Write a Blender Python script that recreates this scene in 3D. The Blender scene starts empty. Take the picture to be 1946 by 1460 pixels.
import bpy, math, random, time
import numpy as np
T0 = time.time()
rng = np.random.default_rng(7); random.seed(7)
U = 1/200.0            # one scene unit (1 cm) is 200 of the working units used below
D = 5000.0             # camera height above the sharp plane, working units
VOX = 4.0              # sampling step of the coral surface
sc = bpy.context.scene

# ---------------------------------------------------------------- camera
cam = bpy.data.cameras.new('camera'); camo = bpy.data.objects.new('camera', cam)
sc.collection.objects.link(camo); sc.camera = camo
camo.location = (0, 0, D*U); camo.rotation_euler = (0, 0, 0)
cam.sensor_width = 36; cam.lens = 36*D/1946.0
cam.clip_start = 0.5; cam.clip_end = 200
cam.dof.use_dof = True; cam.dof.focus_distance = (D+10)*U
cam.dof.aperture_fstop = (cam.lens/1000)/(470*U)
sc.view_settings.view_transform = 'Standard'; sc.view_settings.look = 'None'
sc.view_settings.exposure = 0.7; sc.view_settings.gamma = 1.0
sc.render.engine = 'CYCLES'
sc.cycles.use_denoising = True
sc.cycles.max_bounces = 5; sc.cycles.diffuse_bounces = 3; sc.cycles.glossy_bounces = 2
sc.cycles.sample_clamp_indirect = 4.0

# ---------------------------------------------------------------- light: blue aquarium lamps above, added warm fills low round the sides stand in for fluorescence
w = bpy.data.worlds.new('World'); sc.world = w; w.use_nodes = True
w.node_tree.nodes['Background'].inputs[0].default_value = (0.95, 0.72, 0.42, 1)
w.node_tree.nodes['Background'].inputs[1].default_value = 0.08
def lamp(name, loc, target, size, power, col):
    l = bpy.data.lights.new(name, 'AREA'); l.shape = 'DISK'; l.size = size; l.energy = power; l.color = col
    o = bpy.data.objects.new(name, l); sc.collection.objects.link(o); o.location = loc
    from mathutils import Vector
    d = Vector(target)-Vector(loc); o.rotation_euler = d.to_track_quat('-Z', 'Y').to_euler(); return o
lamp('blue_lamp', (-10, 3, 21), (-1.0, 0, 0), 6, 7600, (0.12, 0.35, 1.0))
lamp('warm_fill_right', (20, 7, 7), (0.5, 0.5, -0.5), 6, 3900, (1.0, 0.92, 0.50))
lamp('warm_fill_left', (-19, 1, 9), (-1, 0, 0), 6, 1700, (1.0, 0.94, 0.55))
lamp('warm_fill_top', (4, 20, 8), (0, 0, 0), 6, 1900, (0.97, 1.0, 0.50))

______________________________

To do :: Each line of the material should be echoed exactly.

Solution for this problem ::
Write a Blender Python script that recreates this scene in 3D. The Blender scene starts empty. Take the picture to be 1946 by 1460 pixels.
import bpy, math, random, time
import numpy as np
T0 = time.time()
rng = np.random.default_rng(7); random.seed(7)
U = 1/200.0            # one scene unit (1 cm) is 200 of the working units used below
D = 5000.0             # camera height above the sharp plane, working units
VOX = 4.0              # sampling step of the coral surface
sc = bpy.context.scene

# ---------------------------------------------------------------- camera
cam = bpy.data.cameras.new('camera'); camo = bpy.data.objects.new('camera', cam)
sc.collection.objects.link(camo); sc.camera = camo
camo.location = (0, 0, D*U); camo.rotation_euler = (0, 0, 0)
cam.sensor_width = 36; cam.lens = 36*D/1946.0
cam.clip_start = 0.5; cam.clip_end = 200
cam.dof.use_dof = True; cam.dof.focus_distance = (D+10)*U
cam.dof.aperture_fstop = (cam.lens/1000)/(470*U)
sc.view_settings.view_transform = 'Standard'; sc.view_settings.look = 'None'
sc.view_settings.exposure = 0.7; sc.view_settings.gamma = 1.0
sc.render.engine = 'CYCLES'
sc.cycles.use_denoising = True
sc.cycles.max_bounces = 5; sc.cycles.diffuse_bounces = 3; sc.cycles.glossy_bounces = 2
sc.cycles.sample_clamp_indirect = 4.0

# ---------------------------------------------------------------- light: blue aquarium lamps above, added warm fills low round the sides stand in for fluorescence
w = bpy.data.worlds.new('World'); sc.world = w; w.use_nodes = True
w.node_tree.nodes['Background'].inputs[0].default_value = (0.95, 0.72, 0.42, 1)
w.node_tree.nodes['Background'].inputs[1].default_value = 0.08
def lamp(name, loc, target, size, power, col):
    l = bpy.data.lights.new(name, 'AREA'); l.shape = 'DISK'; l.size = size; l.energy = power; l.color = col
    o = bpy.data.objects.new(name, l); sc.collection.objects.link(o); o.location = loc
    from mathutils import Vector
    d = Vector(target)-Vector(loc); o.rotation_euler = d.to_track_quat('-Z', 'Y').to_euler(); return o
lamp('blue_lamp', (-10, 3, 21), (-1.0, 0, 0), 6, 7600, (0.12, 0.35, 1.0))
lamp('warm_fill_right', (20, 7, 7), (0.5, 0.5, -0.5), 6, 3900, (1.0, 0.92, 0.50))
lamp('warm_fill_left', (-19, 1, 9), (-1, 0, 0), 6, 1700, (1.0, 0.94, 0.55))
lamp('warm_fill_top', (4, 20, 8), (0, 0, 0), 6, 1900, (0.97, 1.0, 0.50))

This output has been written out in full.